• Insights

Apple TV For Your Conference Room

Eric Christiansen

2 min read

All Insights

My wife recently got me an Apple TV as a Christmas gift over the holidays. It’s a great little device. It attaches to your home network either via WiFi or via direct Ethernet connection and can be used to stream content to your TV. At home, we use it to rent movies and stream our iTunes music and photos. It has another excellent feature called AirPlay which lets you display content from your iPhone or iPad onto your television. At home, this is useful for playing games and showing web pages on the TV. But I got to thinking, what if we had one of these in the office connected to our conference room projector?

After doing some sweet talking to my CTO on why we needed an AppleTV, we purchased one for the office. At $99, it costs less than a laptop battery so it didn’t really take much convincing. Once I got it connected on our network, I was able to stream content to it. With AirPlay, you can use an iPhone or iPad to show presentations and other content without a laptop. On current iOS devices (iPhone 4S and iPad 2) you can use AirPlay mirroring which lets you output exactly what’s on the device to your projector. This can be very handy for quick viewing of web content or demoing or training iOS applications. We currently have the Apple TV connected to our internal only WiFi network and any employee with an iOS device on the network can output content to the projector seamlessly.
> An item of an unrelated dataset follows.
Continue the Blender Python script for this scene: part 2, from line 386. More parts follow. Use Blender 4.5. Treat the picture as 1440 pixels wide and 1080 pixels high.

There are some catches however. Apple TV only outputs HDMI which means you need a projector or TV with an HDMI or DVI input. Anything else (like standard VGA) will require some kind of video convertor which will probably cost more than the Apple TV. Also, as far as I know, there’s no way to share your iPhone or iPad screen via WebEx, LiveMeeting or some other online meeting tool so this would only be useful for meetings where everyone is in the room.

I think this can be a handy tool as long as you have the pre-requisites (HDMI projector and WiFi). It remains to be seen how much this will actually get used. However, at only $99, if it only gets used every now and then for Angry Birds on an 80” screen, it’s still worth it.